Independence...Integrity...Value

Self Financing – Planning the Transition

July 2011

Communities & Local Government published a policy document: ‘Self-Financing – Planning the Transition’ on 28th July 2011. This paper updates the policy and implementation arrangements set out in the document ‘Implementing self- Financing for Council Housing’ published in February 2011 and follows papers issued by the former Labour government as well as the current coalition government.

This paper summarises ‘Self-Financing – Planning the Transition’.

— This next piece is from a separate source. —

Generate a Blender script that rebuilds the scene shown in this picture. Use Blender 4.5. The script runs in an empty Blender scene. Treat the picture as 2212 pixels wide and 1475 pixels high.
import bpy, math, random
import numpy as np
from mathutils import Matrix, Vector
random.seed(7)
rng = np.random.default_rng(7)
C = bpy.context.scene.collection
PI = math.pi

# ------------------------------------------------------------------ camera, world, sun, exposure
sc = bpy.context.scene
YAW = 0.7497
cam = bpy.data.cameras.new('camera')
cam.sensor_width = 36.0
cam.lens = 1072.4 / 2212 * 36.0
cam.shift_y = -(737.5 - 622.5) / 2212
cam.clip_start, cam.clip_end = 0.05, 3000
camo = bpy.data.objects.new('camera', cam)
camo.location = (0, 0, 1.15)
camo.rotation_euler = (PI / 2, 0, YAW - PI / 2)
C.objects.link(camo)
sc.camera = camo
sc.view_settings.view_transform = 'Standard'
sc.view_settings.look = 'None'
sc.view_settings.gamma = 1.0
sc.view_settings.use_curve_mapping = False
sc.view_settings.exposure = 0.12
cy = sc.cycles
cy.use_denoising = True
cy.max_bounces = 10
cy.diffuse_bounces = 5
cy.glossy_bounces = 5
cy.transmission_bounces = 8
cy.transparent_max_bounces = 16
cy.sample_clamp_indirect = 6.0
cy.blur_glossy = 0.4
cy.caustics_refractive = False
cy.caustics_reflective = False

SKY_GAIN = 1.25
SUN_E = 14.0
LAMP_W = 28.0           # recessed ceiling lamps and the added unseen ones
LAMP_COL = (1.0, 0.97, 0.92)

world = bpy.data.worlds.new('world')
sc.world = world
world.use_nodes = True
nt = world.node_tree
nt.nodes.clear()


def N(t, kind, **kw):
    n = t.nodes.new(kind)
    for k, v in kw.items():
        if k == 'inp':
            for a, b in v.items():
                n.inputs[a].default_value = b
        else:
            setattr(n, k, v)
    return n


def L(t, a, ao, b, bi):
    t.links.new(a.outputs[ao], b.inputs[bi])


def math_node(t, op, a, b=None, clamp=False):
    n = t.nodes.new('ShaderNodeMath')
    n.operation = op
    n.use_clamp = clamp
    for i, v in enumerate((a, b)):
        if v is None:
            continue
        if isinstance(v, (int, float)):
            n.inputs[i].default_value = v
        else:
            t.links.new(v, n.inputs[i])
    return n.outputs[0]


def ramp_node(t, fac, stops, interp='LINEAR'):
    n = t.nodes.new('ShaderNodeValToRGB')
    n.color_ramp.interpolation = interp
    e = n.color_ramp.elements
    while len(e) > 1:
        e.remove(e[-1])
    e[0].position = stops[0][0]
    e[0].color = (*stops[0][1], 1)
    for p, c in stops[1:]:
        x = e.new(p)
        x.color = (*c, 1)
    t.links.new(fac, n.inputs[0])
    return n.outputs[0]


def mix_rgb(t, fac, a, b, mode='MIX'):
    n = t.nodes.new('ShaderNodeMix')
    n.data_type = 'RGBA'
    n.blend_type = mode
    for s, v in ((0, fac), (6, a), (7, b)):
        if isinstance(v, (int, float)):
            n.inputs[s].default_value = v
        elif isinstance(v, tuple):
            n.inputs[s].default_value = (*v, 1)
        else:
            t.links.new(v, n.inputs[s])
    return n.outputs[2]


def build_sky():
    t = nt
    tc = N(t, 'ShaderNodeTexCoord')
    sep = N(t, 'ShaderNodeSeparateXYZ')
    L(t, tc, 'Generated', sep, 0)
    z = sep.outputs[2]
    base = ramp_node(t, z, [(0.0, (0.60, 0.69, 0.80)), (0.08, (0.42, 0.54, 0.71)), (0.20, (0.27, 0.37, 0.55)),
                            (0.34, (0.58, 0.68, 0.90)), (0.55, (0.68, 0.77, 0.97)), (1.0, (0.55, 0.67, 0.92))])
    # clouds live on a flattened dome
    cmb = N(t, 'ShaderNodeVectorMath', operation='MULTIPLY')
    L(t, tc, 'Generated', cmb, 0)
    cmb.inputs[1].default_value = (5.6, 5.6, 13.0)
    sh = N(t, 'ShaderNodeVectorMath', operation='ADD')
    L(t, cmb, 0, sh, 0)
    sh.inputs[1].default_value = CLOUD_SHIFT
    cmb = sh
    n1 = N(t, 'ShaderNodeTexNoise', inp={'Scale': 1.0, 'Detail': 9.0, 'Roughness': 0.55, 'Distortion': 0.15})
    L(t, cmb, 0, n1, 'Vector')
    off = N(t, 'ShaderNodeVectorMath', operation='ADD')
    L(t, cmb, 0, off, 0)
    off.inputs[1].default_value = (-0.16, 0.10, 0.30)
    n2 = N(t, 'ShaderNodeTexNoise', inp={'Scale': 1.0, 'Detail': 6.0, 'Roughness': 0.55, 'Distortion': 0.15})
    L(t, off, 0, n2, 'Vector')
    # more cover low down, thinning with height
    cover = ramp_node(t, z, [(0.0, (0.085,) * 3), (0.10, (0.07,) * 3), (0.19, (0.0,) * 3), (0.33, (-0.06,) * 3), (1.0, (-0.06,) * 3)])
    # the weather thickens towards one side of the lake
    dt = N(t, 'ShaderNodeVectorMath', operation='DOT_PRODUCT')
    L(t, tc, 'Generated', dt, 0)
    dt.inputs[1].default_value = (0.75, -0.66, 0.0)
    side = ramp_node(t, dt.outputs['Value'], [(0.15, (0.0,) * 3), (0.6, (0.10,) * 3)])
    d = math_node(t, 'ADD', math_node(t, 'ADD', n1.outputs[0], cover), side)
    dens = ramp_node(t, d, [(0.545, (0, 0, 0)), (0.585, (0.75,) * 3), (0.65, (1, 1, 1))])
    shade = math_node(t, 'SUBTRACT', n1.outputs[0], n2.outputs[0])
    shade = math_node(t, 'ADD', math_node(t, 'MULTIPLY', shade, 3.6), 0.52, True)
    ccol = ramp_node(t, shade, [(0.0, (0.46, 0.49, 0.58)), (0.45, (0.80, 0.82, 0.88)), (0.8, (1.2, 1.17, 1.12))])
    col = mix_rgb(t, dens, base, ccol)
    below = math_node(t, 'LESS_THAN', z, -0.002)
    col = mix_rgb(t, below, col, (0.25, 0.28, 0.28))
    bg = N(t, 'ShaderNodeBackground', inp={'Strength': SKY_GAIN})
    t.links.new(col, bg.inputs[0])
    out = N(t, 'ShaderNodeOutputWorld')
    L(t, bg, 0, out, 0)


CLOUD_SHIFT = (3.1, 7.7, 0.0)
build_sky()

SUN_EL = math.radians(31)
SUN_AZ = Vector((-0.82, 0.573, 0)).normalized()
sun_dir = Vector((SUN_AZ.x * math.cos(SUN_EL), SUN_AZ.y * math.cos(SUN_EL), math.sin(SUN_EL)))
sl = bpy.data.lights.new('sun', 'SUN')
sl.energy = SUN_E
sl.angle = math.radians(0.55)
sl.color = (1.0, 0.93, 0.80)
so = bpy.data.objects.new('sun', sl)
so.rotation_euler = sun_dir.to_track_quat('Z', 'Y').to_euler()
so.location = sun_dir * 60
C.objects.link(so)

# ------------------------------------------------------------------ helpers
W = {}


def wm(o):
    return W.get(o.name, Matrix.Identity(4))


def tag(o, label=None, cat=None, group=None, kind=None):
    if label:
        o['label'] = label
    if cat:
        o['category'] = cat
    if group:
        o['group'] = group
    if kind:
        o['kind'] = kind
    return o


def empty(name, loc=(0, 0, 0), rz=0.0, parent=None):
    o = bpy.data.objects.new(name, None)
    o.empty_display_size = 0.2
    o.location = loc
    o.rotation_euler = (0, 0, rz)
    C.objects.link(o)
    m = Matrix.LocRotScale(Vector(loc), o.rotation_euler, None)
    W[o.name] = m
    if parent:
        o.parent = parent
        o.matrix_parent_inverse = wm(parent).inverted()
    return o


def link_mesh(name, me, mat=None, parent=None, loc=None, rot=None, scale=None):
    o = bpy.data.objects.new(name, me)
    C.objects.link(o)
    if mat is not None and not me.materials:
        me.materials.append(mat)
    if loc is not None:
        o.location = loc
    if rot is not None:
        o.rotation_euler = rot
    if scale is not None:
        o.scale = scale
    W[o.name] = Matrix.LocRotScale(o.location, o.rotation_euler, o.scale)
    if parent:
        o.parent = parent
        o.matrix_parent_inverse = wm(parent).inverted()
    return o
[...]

The purpose of the policy document is to:

  • Provide local authorities with the detailed information they need to prepare for and achieve a successful transition to self-financing
  • Provide an update on the wider policy and accounting context within which self-financing will operate

The policy document contains sections on:

  • The Valuation
  • Limit on indebtedness
  • The payment arrangements
  • Closing down the subsidy system
  • Accounting and regulatory framework
  • Improving accountability and the decent homes standard
  • Related policy developments
  • Transfer policy
  • Consents and disposals

The main issues arising from this policy document for local authorities are:

  • The likely increase in the self-financing valuation at the time of the draft determination in November 2011 and the consequent need to carry out a sensitivity analysis surrounding the level of the valuation and other risks in business plans
  • The practical arrangements for making and receiving payments and taking out loans
  • The mechanism for depreciation and calculating the transfer to the major repairs reserve on which a consultation paper is expected from the Chartered Institute of Public Finance & Accountancy.
  • How the two loans pools will operate. A consultation paper on this is expected from the Chartered Institute of Public Finance & Accountancy.
  • How local authorities will be able to address the achievement of the Decent Homes Standard (where this has not already been achieved) in the absence of sufficient capital grants, the presence of the debt cap and the government’s new approach to the financing of stock transfers.